Nach der Begrüssung durch Reto Nauli, Präsident von Electro­suisse, eröffnete Michael Wider, Präsident des Verbandes Schweizerischer Elektrizitätsunternehmen, den Stromkongress mit einem Ausblick auf die nächste Dekade. Er skizzierte kurz, welchen Fragestellungen und Herausforderungen sich die Branche in Zukunft stellen muss. Aus Anlass des 125-Jahr-Jubiläums, welches der VSE 2020 begeht, formulierte er zum Schluss vier persönliche Wünsche für die Zukunft: Die Branche solle dyamischer werden, weniger auf Dogmen und Behauptungen, sondern vielmehr auf Wissenschaft und Fakten hören. Ausserdem wünschte sich Michael Wider von der Politik etwas mehr Sachbezogenheit und von der Branche die Energie, um die Herausforderungen gemeinsam und ganzheitlich anzugehen.

Ob sich die Teilnehmer des Politik-Podiums den dritten Wunsch zu Herzen nahmen, ist nicht bekannt. Diskutiert wurde unter der Moderation Urs Gredigs aber engagiert und heftig. Die Nationalräte Kurt Egger (Grüne/TG), Jürg Grossen (GLP/BE) Beat Jans (SP/BS), Albert Rösti (SVP/BE) sowie Ständerat Martin Schmid (FDP/GR) duellierten sich zum aktuellen Megathema Klimawandel und zur Umsetzung der Energiestrategie 2050.
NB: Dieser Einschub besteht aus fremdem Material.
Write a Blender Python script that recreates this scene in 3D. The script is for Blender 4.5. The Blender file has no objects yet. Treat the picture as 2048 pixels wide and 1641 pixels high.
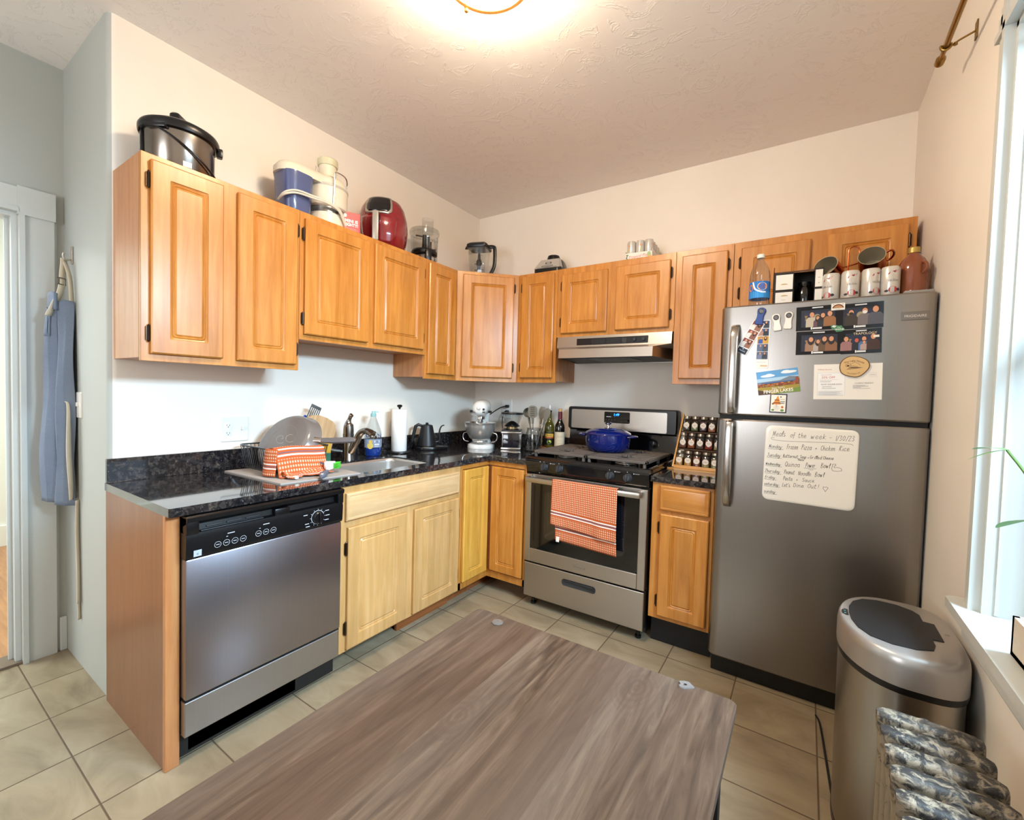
import bpy, bmesh, math, random
from mathutils import Vector, Matrix
SC = bpy.context.scene
COL = SC.collection
R = math.radians
PI = math.pi
random.seed(7)

# ---------------------------------------------------------------- materials
def S(h):
    h = h.lstrip('#'); h = h if len(h) == 6 else ''.join(c*2 for c in h)
    v = [int(h[i:i+2], 16)/255 for i in (0, 2, 4)]
    return tuple((c/12.92 if c <= .04045 else ((c+.055)/1.055)**2.4) for c in v)+(1,)

MATS = {}
def mat(name, col='#808080', rough=.5, metal=0, trans=0, ior=1.45, coat=0, emis=None, es=0, alpha=1, spec=.5, bump=None, sub=0):
    if name in MATS: return MATS[name]
    m = bpy.data.materials.new(name); m.use_nodes = True
    b = m.node_tree.nodes['Principled BSDF']
    b.inputs['Base Color'].default_value = S(col); b.inputs['Roughness'].default_value = rough
    b.inputs['Metallic'].default_value = metal; b.inputs['IOR'].default_value = ior
    b.inputs['Transmission Weight'].default_value = trans; b.inputs['Coat Weight'].default_value = coat
    b.inputs['Alpha'].default_value = alpha; b.inputs['Specular IOR Level'].default_value = spec
    if emis: b.inputs['Emission Color'].default_value = S(emis); b.inputs['Emission Strength'].default_value = es
    if bump:
        N = G(m); n = N.noise(bump[0], 4, vec=N.obj()); N.bump(n, bump[1], bump[2] if len(bump) > 2 else .002)
    MATS[name] = m
    return m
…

Allen Anwesenden war klar, dass die Wasserkraft zentral ist, um die Ziele der ES 2050 zu erreichen. Umso unverständlicher war es daher für Albert Rösti, dass Links-Grün im Parlament seine Initiative, welche die Wasserkraft unterstütze, zu Fall bringen wollte. Neo-Nationalrat Kurt Egger – der übrigens ultra-kurzfristig eingesprungen ist, weil die Genfer Ständerätin Lisa Mazzone ihrerseits kurzfristig verhindert war – entgegnete, dass man Fehler, die vor 80 Jahren gemacht worden seien, nicht einfach so stehen lassen sollte, wenn Wasserkraftwerke erneuert werden.

Dass die Energiewende Geld kostet, war ebenso klar. Jürg Grossen gab aber zu bedenken, dass mehr über den Nutzen dieser Energiewende als ständig nur über die Kosten gesprochen werden sollte. Beat Jans betonte, dass die treibende Kraft für die Energiewende keinesfalls von Links oder Links-Grün komme: «Sie kommt direkt aus den Zimmern unserer Kinder. Das müssen wir respektieren.» Martin Schmid schliesslich wies auf die zentrale Rolle der Versorgungssicherheit für die Schweiz hin. «Wir haben die Verantwortung, alles zu tun, um diese auch in Zukunft zu gewährleisten.»

Übertragungsnetzbetreiber unter sich

Luigi Ferraris, CEO des italienischen Übertragungsnetzbetreiber Terna S. p. A erklärte, dass im europäischen Nachbarland ganz ähnliche Fragestellungen im Zentrum stehen, wie in der Schweiz. Swissgrid-CEO Yves Zumwald demonstrierte, warum das Stromabkommen mit der EU für die Schweizer Stromversorgung so wichtig wäre. «Die Politik muss eine Vision für die Schweiz haben, um eine Lösung zu finden. Und die Branche muss die Politik hier unterstützen.»

Den Abschluss des ersten Kongress-Tages machte schliesslich Reto Knutti, der aktuelle «Shooting Star» in Sachen Klimawandel. Der ETH-Professor zeigte eindrücklich auf, dass der Klimawandel real ist und dass etwas dagegen getan werden muss, und zwar schnell: «Wir haben nicht mehr viel Zeit, um zu handeln, denn was wir heute tun, hat Auswirkungen nicht nur auf Jahrhunderte, sondern auf Jahrtausende.» Und wer weiss, vielleicht ist Michael Widers Wunsch nach weniger Dogmen und Behauptungen und mehr Aufmerksamkeit für Forschung und Wissenschaft ja bereits an diesem Abend in Erfüllung gegangen.